The finals took place in the UW HUB Ballroom, newly built and with an expansion of glossy wood flooring that just beckons footwork. Battles of the night gradually whittled down competition and built to the climatic head-to-heads where ultimately, b-boy Gravity from New York claimed the 1-on-1 title, and Fresh Descendants the crew battle title. There was also an insanely fun “7-to-Smoke Openstyles” competition, where Federal Way-based dancer Furgaan came on top.
Dance, like sports and other art forms, is near impossible to encapsulate in words, because it ditches verbal language for an expression more fluid and honest. The experience of watching dance doesn’t appeal to the intellect, but somewhere else first, somewhere more primordial. This feeling, no doubt felt by everyone at The Beacon and the Ballroom, is the Gorilla Glue in a community, the psychic stuff that binds people together through the worst of turbulence. For me, RS was a reminder that if history tells us anything about how we live in present day, it’s that sharing art with those you love is indispensable in a strategy for collective sustainment. Among the physical maneuvers, dexterity, and vibrating loop breaks is a palpable sense of community that my trite descriptions can only butcher.
B-boy Jin from New York echoed those sentiments: “The love and the continuation to want to dance never ends. I have been dancing for 10 years and I think the longest break I ever took was barely two weeks.”
“What’s truly hard to describe”, said b-boy Mango, “is the pure experience of it all.”

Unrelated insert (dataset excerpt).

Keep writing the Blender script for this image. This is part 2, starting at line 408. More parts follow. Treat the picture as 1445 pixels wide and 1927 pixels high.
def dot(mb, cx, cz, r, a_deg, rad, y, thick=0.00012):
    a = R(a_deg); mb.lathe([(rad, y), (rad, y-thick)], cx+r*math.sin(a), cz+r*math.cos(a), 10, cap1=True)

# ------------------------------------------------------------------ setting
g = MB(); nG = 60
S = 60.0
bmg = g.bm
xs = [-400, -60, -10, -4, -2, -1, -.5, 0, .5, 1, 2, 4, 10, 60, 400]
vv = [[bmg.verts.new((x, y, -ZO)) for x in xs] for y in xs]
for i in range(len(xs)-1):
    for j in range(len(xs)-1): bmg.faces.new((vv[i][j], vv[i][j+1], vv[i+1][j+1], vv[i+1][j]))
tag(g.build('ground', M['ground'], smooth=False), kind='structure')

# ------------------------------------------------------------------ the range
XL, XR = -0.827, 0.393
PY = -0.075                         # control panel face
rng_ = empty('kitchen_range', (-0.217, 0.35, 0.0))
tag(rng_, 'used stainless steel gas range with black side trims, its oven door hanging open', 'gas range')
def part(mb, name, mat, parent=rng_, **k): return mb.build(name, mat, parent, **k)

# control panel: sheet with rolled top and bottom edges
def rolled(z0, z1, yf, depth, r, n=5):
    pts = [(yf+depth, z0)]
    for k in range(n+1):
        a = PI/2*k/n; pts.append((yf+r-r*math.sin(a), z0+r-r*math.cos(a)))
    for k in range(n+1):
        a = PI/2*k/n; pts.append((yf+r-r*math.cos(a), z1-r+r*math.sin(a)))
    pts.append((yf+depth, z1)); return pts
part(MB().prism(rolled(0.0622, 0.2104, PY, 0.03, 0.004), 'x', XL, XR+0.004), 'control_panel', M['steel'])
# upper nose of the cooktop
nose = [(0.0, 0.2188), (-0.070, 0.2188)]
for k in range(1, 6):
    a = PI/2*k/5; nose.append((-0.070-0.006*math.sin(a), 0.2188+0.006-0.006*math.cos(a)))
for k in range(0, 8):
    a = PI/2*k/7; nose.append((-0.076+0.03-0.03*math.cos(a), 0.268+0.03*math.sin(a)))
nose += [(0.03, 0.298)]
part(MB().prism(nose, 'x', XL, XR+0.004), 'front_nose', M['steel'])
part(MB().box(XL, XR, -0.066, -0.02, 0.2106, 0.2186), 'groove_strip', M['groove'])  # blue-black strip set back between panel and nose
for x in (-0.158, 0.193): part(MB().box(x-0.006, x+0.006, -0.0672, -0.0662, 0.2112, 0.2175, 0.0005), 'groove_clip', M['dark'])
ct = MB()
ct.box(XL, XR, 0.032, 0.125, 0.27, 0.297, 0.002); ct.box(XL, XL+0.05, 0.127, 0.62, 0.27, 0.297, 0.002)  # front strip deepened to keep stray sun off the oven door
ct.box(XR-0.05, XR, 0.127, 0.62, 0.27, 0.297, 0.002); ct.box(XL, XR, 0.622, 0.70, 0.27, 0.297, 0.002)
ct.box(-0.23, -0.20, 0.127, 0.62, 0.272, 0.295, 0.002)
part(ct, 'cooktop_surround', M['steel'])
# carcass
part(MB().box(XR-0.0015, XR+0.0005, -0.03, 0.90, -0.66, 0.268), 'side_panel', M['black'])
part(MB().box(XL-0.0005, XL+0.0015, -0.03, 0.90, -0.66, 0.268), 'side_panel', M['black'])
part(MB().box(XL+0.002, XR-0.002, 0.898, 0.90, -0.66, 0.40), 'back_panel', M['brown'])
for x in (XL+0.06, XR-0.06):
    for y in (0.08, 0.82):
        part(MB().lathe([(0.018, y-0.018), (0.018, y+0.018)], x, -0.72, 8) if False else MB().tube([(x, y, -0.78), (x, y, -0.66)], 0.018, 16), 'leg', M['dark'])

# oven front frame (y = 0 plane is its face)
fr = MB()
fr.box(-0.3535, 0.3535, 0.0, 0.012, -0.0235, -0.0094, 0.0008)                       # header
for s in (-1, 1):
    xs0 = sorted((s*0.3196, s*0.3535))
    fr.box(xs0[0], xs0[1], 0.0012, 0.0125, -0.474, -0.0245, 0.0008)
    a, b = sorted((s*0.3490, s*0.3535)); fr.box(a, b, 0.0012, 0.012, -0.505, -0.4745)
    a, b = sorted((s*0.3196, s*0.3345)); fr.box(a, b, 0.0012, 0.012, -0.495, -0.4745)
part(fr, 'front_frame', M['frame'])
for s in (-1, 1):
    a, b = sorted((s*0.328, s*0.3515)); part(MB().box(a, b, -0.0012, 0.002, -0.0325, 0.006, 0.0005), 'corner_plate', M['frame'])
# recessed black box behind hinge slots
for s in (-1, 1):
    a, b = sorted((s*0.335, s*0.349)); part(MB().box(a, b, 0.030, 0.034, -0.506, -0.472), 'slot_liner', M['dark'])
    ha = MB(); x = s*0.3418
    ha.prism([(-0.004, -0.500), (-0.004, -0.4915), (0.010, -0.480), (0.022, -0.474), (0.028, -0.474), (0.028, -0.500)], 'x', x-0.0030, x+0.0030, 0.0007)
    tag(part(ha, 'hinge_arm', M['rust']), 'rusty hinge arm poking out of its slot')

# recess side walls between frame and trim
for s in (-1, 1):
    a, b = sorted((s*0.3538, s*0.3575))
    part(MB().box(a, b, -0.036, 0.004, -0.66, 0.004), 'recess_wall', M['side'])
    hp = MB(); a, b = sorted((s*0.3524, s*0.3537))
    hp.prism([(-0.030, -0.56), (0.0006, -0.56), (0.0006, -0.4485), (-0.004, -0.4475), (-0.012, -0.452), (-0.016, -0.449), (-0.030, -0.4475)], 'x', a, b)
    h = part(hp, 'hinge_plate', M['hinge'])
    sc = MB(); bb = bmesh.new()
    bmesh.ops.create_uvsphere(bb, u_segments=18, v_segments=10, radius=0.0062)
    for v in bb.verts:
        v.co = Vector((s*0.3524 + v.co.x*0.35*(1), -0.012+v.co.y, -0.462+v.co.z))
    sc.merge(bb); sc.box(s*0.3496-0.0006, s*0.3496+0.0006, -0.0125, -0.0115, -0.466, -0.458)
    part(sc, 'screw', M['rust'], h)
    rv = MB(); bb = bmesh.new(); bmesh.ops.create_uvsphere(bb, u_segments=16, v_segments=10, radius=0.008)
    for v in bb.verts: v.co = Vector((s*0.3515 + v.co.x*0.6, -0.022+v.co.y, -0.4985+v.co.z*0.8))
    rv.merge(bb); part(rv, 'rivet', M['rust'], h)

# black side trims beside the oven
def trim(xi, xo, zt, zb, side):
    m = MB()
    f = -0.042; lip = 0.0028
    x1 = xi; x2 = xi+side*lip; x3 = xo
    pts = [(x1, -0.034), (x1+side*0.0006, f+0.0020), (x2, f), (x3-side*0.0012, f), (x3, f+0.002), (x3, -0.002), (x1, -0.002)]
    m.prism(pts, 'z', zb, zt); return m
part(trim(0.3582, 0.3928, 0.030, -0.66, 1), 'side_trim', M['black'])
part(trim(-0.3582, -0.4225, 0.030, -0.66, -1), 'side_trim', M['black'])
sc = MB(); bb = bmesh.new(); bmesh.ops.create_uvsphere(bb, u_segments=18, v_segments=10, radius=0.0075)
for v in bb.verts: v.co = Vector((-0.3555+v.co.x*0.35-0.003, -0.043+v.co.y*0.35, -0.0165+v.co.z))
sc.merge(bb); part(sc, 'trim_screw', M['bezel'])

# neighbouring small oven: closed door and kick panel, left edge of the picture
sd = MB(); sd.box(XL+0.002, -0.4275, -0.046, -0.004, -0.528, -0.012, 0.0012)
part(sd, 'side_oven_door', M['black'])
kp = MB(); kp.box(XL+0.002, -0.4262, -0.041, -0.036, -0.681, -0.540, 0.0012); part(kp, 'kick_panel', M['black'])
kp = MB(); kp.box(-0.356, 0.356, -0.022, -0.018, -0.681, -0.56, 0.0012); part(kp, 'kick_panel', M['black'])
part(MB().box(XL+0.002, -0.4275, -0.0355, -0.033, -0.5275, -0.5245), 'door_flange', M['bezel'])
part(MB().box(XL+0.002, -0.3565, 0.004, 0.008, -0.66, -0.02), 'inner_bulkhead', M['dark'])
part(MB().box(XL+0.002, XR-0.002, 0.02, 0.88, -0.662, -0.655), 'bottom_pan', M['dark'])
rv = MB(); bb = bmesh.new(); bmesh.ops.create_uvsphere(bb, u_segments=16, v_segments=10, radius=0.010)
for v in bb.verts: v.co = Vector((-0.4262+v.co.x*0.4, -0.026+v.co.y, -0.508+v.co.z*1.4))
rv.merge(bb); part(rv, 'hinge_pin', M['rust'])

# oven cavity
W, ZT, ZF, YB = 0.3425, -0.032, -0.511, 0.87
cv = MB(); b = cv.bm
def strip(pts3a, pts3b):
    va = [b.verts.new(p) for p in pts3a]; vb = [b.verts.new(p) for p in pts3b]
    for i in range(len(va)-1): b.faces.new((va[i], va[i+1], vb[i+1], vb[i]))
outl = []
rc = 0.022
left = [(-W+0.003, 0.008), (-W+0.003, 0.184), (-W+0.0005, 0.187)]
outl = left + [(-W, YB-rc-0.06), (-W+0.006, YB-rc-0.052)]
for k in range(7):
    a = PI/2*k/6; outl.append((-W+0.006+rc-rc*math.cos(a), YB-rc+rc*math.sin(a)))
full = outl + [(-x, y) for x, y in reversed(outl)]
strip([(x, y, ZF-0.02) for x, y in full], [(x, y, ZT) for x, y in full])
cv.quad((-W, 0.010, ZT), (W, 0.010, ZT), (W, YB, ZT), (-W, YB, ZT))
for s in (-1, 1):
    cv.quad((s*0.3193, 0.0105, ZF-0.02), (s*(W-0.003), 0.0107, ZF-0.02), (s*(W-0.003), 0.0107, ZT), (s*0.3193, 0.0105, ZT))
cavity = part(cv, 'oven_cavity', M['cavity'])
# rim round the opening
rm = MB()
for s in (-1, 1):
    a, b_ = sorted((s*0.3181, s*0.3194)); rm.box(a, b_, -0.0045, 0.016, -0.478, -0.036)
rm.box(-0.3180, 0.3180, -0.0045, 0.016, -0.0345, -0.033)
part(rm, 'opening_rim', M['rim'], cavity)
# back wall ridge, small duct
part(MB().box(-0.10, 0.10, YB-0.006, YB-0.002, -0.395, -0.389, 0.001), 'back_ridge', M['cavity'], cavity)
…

The robust UWHHSA has events year-round that showcase talented artists, “attempting to exemplify each of the five elements of hip hop: dance, graffiti, emceeing, DJing, and knowledge.” Watch for the Fresh Fit Fashion Show in the winter, Hip Hop Summit in the Spring, and don’t miss these ambitious, brilliant, and talented young people who are not only safeguarding a cultural history but scribing their names on it in gold.